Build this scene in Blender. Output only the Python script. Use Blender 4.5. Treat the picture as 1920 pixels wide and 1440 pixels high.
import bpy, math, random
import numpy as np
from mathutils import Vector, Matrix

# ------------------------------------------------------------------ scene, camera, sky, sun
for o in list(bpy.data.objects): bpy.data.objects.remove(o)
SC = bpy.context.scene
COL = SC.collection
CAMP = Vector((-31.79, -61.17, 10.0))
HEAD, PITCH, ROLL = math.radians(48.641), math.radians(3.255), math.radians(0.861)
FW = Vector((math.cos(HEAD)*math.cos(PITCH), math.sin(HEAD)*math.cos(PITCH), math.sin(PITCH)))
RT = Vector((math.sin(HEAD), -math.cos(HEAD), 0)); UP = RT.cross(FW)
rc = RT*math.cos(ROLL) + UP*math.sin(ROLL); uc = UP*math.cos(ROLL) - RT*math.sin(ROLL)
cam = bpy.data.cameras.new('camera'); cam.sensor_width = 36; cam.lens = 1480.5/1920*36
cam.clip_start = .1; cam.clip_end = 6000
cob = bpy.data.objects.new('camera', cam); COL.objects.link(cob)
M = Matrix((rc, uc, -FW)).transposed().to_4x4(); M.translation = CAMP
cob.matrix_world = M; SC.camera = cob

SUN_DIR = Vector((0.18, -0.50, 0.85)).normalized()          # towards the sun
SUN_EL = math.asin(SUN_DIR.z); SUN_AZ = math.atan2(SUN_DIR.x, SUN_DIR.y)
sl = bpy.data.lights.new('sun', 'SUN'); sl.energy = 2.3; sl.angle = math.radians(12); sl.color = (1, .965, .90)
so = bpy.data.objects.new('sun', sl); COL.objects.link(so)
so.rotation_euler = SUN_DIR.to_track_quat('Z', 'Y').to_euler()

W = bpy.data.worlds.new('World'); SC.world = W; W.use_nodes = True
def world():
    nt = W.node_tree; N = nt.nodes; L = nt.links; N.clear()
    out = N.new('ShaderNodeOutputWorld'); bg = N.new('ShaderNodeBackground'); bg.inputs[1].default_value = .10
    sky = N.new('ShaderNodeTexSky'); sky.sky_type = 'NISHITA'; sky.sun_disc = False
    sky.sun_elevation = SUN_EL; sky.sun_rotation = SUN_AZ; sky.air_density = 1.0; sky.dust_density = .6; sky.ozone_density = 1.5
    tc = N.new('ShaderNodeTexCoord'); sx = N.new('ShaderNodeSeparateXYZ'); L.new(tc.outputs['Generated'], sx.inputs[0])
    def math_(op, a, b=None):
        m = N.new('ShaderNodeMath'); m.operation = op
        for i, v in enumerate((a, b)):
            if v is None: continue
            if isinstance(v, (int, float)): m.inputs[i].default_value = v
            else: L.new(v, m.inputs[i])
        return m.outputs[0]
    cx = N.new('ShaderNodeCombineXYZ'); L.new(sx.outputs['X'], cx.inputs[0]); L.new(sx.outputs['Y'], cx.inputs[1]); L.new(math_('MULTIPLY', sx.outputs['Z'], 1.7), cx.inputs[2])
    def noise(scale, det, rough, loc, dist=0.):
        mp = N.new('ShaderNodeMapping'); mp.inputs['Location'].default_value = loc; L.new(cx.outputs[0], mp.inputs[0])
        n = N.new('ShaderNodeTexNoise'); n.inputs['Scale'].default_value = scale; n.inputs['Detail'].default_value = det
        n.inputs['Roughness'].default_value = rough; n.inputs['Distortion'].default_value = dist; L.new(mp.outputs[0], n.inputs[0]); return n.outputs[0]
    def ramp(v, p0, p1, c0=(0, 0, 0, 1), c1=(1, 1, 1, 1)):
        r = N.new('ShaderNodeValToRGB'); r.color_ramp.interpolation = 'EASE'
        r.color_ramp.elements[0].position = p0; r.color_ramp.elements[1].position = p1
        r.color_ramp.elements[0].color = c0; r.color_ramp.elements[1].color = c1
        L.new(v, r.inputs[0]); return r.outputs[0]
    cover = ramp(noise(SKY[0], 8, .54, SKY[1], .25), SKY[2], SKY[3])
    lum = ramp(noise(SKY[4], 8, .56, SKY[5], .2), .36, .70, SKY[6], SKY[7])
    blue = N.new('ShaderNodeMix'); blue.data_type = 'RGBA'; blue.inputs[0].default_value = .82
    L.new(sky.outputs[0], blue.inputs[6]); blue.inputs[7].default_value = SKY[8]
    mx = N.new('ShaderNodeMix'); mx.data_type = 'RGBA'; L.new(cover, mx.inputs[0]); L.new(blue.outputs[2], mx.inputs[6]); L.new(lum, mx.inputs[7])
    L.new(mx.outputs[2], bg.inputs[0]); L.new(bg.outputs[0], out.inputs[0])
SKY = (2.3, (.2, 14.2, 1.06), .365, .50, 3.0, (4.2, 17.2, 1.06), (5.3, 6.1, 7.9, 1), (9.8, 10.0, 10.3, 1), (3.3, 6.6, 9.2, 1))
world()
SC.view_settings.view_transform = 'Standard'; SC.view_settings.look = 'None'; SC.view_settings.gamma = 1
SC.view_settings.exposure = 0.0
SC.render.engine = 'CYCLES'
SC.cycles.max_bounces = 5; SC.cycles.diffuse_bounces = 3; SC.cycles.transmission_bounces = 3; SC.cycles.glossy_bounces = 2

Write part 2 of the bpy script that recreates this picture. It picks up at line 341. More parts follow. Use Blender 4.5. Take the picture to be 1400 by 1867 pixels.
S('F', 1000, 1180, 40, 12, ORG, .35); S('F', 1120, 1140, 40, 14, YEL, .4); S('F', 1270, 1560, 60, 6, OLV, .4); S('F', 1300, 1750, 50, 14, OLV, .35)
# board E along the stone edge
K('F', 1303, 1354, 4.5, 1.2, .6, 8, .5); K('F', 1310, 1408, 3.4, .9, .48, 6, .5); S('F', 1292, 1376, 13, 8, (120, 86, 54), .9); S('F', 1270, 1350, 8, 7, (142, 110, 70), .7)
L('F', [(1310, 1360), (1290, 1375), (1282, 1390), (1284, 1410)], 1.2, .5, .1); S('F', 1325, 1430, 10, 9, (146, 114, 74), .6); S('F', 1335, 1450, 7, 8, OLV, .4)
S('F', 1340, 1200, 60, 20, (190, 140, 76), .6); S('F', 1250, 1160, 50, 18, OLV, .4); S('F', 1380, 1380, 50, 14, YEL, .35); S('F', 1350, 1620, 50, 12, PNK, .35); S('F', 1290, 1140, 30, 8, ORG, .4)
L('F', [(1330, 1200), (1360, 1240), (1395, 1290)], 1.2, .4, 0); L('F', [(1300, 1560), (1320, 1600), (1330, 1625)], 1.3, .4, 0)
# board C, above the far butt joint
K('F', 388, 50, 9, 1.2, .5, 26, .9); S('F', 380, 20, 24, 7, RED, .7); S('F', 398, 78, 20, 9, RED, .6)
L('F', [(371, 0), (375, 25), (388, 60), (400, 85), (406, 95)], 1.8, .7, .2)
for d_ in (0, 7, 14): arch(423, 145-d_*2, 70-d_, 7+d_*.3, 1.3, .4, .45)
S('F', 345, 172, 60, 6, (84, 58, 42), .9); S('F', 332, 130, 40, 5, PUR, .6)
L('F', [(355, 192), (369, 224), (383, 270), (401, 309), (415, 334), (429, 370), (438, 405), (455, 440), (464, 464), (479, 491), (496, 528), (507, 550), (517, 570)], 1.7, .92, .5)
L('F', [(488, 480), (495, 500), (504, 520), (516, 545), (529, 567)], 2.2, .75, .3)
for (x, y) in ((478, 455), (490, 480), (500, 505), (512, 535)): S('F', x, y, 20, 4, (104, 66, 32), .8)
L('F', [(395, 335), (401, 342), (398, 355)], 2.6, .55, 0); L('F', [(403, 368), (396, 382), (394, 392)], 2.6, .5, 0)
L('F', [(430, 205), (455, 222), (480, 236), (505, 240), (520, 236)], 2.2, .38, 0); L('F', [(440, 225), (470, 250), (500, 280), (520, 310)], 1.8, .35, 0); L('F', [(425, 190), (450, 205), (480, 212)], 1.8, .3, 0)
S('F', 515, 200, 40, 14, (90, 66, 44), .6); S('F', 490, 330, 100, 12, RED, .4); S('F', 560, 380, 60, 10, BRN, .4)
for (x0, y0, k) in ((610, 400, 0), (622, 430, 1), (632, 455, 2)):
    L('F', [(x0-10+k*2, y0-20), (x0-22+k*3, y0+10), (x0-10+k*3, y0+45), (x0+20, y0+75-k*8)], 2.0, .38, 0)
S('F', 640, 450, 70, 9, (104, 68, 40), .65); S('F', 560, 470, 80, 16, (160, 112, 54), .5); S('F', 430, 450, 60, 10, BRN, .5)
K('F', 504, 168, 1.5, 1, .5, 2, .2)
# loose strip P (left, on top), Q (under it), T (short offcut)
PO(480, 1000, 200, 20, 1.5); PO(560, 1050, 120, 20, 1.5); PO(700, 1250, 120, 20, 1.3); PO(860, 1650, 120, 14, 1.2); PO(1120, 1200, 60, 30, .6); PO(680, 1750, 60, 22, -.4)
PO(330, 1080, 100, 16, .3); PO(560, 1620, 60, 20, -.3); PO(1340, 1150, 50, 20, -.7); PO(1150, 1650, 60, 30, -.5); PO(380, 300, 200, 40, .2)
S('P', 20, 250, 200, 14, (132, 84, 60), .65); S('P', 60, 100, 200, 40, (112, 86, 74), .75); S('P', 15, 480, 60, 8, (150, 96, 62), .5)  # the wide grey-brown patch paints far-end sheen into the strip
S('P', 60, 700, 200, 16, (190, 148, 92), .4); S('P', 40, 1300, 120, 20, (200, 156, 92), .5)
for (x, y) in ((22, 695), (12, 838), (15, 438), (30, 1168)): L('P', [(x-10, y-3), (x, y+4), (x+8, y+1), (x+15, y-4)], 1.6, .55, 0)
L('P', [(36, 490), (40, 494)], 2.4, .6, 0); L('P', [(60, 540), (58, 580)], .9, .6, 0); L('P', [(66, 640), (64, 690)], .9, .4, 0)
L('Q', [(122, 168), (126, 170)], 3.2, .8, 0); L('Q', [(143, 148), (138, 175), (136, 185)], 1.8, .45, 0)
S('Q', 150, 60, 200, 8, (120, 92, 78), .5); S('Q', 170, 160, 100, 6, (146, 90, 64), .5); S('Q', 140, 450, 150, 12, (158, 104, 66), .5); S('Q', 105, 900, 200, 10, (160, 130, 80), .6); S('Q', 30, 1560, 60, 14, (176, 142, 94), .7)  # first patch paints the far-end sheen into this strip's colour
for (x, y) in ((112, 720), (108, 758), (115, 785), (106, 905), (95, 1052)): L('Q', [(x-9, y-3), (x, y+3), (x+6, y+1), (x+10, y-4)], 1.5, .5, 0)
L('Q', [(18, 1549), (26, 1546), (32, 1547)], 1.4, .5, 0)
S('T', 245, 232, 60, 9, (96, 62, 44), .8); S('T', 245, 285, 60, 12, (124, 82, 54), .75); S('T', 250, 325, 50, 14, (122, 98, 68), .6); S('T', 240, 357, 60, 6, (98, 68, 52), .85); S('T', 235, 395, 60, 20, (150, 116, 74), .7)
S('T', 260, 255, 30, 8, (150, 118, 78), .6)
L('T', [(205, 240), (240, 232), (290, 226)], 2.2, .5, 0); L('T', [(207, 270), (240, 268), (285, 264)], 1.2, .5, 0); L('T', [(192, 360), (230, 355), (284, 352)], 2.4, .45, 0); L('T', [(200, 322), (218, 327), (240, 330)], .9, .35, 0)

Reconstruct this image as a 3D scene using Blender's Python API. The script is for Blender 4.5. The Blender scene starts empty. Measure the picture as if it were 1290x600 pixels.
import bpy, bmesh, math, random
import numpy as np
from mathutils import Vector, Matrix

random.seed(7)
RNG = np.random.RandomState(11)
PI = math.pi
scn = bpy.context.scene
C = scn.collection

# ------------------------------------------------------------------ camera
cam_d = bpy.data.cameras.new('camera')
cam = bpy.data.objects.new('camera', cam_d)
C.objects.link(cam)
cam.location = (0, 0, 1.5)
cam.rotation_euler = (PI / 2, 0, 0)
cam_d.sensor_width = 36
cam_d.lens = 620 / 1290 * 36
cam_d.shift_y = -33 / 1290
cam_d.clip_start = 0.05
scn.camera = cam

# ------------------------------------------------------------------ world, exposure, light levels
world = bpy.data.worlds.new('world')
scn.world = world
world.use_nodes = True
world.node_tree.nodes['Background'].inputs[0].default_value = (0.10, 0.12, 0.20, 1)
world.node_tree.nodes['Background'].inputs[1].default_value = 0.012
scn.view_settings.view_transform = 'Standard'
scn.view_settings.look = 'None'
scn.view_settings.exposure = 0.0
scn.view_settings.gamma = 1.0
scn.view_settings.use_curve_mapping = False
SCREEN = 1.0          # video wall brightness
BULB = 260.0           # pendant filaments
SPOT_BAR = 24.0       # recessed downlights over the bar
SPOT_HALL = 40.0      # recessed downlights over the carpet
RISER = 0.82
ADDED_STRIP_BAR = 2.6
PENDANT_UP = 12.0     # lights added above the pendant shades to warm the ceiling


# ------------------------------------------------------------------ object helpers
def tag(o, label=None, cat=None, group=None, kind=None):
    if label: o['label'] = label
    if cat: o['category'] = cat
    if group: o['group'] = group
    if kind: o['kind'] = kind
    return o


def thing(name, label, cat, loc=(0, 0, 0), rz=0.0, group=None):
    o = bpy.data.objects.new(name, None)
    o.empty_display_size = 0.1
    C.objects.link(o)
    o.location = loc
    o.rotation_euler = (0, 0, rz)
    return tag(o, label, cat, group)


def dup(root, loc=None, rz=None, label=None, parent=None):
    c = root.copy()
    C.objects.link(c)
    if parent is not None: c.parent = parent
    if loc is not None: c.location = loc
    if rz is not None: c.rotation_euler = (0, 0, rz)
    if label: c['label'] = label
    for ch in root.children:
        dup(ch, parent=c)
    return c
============
Directive
Reproduce exactly, and only, the lines from the start of the entries through the one that contains "cob.matrix_world = M; SC.camera = cob".

Final answer
Build this scene in Blender. Output only the Python script. Use Blender 4.5. Treat the picture as 1920 pixels wide and 1440 pixels high.
import bpy, math, random
import numpy as np
from mathutils import Vector, Matrix

# ------------------------------------------------------------------ scene, camera, sky, sun
for o in list(bpy.data.objects): bpy.data.objects.remove(o)
SC = bpy.context.scene
COL = SC.collection
CAMP = Vector((-31.79, -61.17, 10.0))
HEAD, PITCH, ROLL = math.radians(48.641), math.radians(3.255), math.radians(0.861)
FW = Vector((math.cos(HEAD)*math.cos(PITCH), math.sin(HEAD)*math.cos(PITCH), math.sin(PITCH)))
RT = Vector((math.sin(HEAD), -math.cos(HEAD), 0)); UP = RT.cross(FW)
rc = RT*math.cos(ROLL) + UP*math.sin(ROLL); uc = UP*math.cos(ROLL) - RT*math.sin(ROLL)
cam = bpy.data.cameras.new('camera'); cam.sensor_width = 36; cam.lens = 1480.5/1920*36
cam.clip_start = .1; cam.clip_end = 6000
cob = bpy.data.objects.new('camera', cam); COL.objects.link(cob)
M = Matrix((rc, uc, -FW)).transposed().to_4x4(); M.translation = CAMP
cob.matrix_world = M; SC.camera = cob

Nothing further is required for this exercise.